== Extracted material

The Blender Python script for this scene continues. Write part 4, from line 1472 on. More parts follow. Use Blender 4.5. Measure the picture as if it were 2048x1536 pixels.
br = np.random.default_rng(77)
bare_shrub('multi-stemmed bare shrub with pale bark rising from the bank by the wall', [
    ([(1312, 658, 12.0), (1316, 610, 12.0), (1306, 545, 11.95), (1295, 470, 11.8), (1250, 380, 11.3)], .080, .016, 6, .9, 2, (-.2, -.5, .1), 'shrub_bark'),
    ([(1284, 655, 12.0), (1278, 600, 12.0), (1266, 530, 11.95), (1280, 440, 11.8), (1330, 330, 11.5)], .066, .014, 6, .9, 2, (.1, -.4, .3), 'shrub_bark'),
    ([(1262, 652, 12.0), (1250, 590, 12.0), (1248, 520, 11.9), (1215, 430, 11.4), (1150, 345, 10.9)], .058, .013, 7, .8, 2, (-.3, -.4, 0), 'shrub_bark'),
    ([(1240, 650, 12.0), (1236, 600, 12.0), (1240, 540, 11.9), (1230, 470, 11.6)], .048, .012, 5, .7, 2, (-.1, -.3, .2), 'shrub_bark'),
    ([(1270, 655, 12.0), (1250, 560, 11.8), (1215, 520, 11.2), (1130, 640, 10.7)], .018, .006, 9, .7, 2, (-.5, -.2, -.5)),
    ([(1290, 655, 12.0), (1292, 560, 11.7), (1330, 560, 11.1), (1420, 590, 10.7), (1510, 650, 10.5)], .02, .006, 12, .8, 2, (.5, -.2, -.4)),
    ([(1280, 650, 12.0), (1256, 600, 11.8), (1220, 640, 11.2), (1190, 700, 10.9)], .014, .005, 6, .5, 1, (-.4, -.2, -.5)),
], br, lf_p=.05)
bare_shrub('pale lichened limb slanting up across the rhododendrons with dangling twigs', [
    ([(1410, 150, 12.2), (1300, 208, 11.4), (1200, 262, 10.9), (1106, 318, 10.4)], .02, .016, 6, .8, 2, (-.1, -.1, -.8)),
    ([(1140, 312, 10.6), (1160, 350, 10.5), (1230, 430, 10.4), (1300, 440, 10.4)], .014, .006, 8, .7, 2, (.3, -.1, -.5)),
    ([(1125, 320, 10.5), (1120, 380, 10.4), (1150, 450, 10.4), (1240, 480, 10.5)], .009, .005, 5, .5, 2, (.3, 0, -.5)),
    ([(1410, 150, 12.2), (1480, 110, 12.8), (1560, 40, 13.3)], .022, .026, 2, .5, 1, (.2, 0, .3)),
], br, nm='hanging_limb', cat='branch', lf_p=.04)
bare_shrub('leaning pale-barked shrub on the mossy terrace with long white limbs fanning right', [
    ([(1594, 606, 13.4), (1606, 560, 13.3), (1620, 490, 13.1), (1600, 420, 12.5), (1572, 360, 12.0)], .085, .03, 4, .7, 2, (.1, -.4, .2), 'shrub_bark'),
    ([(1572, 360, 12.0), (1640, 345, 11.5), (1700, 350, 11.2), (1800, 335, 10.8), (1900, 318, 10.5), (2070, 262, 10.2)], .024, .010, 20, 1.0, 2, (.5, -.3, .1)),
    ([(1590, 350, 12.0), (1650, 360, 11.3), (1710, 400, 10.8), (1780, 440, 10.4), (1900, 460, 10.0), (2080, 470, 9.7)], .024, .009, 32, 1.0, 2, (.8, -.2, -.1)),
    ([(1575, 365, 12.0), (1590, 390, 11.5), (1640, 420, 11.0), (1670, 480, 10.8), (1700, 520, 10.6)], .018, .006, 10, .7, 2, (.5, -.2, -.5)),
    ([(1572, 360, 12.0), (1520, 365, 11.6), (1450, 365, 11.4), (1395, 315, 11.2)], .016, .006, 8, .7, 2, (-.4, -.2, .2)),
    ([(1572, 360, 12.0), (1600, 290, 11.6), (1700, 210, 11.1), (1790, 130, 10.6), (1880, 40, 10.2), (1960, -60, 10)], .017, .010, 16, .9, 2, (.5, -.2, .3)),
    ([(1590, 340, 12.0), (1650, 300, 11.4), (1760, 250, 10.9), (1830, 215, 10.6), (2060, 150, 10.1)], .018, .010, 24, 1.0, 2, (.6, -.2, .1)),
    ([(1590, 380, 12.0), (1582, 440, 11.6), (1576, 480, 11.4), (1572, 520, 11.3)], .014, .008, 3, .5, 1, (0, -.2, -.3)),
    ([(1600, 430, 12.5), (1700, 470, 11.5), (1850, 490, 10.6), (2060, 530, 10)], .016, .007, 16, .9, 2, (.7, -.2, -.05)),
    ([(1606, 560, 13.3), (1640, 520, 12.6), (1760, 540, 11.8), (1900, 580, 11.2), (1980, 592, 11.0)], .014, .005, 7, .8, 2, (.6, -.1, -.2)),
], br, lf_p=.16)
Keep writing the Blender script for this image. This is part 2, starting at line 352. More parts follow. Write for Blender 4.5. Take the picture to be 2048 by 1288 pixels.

====

Aim -
Print all of the data exactly as it was given.

Written reply -
The Blender Python script for this scene continues. Write part 4, from line 1472 on. More parts follow. Use Blender 4.5. Measure the picture as if it were 2048x1536 pixels.
br = np.random.default_rng(77)
bare_shrub('multi-stemmed bare shrub with pale bark rising from the bank by the wall', [
    ([(1312, 658, 12.0), (1316, 610, 12.0), (1306, 545, 11.95), (1295, 470, 11.8), (1250, 380, 11.3)], .080, .016, 6, .9, 2, (-.2, -.5, .1), 'shrub_bark'),
    ([(1284, 655, 12.0), (1278, 600, 12.0), (1266, 530, 11.95), (1280, 440, 11.8), (1330, 330, 11.5)], .066, .014, 6, .9, 2, (.1, -.4, .3), 'shrub_bark'),
    ([(1262, 652, 12.0), (1250, 590, 12.0), (1248, 520, 11.9), (1215, 430, 11.4), (1150, 345, 10.9)], .058, .013, 7, .8, 2, (-.3, -.4, 0), 'shrub_bark'),
    ([(1240, 650, 12.0), (1236, 600, 12.0), (1240, 540, 11.9), (1230, 470, 11.6)], .048, .012, 5, .7, 2, (-.1, -.3, .2), 'shrub_bark'),
    ([(1270, 655, 12.0), (1250, 560, 11.8), (1215, 520, 11.2), (1130, 640, 10.7)], .018, .006, 9, .7, 2, (-.5, -.2, -.5)),
    ([(1290, 655, 12.0), (1292, 560, 11.7), (1330, 560, 11.1), (1420, 590, 10.7), (1510, 650, 10.5)], .02, .006, 12, .8, 2, (.5, -.2, -.4)),
    ([(1280, 650, 12.0), (1256, 600, 11.8), (1220, 640, 11.2), (1190, 700, 10.9)], .014, .005, 6, .5, 1, (-.4, -.2, -.5)),
], br, lf_p=.05)
bare_shrub('pale lichened limb slanting up across the rhododendrons with dangling twigs', [
    ([(1410, 150, 12.2), (1300, 208, 11.4), (1200, 262, 10.9), (1106, 318, 10.4)], .02, .016, 6, .8, 2, (-.1, -.1, -.8)),
    ([(1140, 312, 10.6), (1160, 350, 10.5), (1230, 430, 10.4), (1300, 440, 10.4)], .014, .006, 8, .7, 2, (.3, -.1, -.5)),
    ([(1125, 320, 10.5), (1120, 380, 10.4), (1150, 450, 10.4), (1240, 480, 10.5)], .009, .005, 5, .5, 2, (.3, 0, -.5)),
    ([(1410, 150, 12.2), (1480, 110, 12.8), (1560, 40, 13.3)], .022, .026, 2, .5, 1, (.2, 0, .3)),
], br, nm='hanging_limb', cat='branch', lf_p=.04)
bare_shrub('leaning pale-barked shrub on the mossy terrace with long white limbs fanning right', [
    ([(1594, 606, 13.4), (1606, 560, 13.3), (1620, 490, 13.1), (1600, 420, 12.5), (1572, 360, 12.0)], .085, .03, 4, .7, 2, (.1, -.4, .2), 'shrub_bark'),
    ([(1572, 360, 12.0), (1640, 345, 11.5), (1700, 350, 11.2), (1800, 335, 10.8), (1900, 318, 10.5), (2070, 262, 10.2)], .024, .010, 20, 1.0, 2, (.5, -.3, .1)),
    ([(1590, 350, 12.0), (1650, 360, 11.3), (1710, 400, 10.8), (1780, 440, 10.4), (1900, 460, 10.0), (2080, 470, 9.7)], .024, .009, 32, 1.0, 2, (.8, -.2, -.1)),
    ([(1575, 365, 12.0), (1590, 390, 11.5), (1640, 420, 11.0), (1670, 480, 10.8), (1700, 520, 10.6)], .018, .006, 10, .7, 2, (.5, -.2, -.5)),
    ([(1572, 360, 12.0), (1520, 365, 11.6), (1450, 365, 11.4), (1395, 315, 11.2)], .016, .006, 8, .7, 2, (-.4, -.2, .2)),
    ([(1572, 360, 12.0), (1600, 290, 11.6), (1700, 210, 11.1), (1790, 130, 10.6), (1880, 40, 10.2), (1960, -60, 10)], .017, .010, 16, .9, 2, (.5, -.2, .3)),
    ([(1590, 340, 12.0), (1650, 300, 11.4), (1760, 250, 10.9), (1830, 215, 10.6), (2060, 150, 10.1)], .018, .010, 24, 1.0, 2, (.6, -.2, .1)),
    ([(1590, 380, 12.0), (1582, 440, 11.6), (1576, 480, 11.4), (1572, 520, 11.3)], .014, .008, 3, .5, 1, (0, -.2, -.3)),
    ([(1600, 430, 12.5), (1700, 470, 11.5), (1850, 490, 10.6), (2060, 530, 10)], .016, .007, 16, .9, 2, (.7, -.2, -.05)),
    ([(1606, 560, 13.3), (1640, 520, 12.6), (1760, 540, 11.8), (1900, 580, 11.2), (1980, 592, 11.0)], .014, .005, 7, .8, 2, (.6, -.1, -.2)),
], br, lf_p=.16)
Keep writing the Blender script for this image. This is part 2, starting at line 352. More parts follow. Write for Blender 4.5. Take the picture to be 2048 by 1288 pixels.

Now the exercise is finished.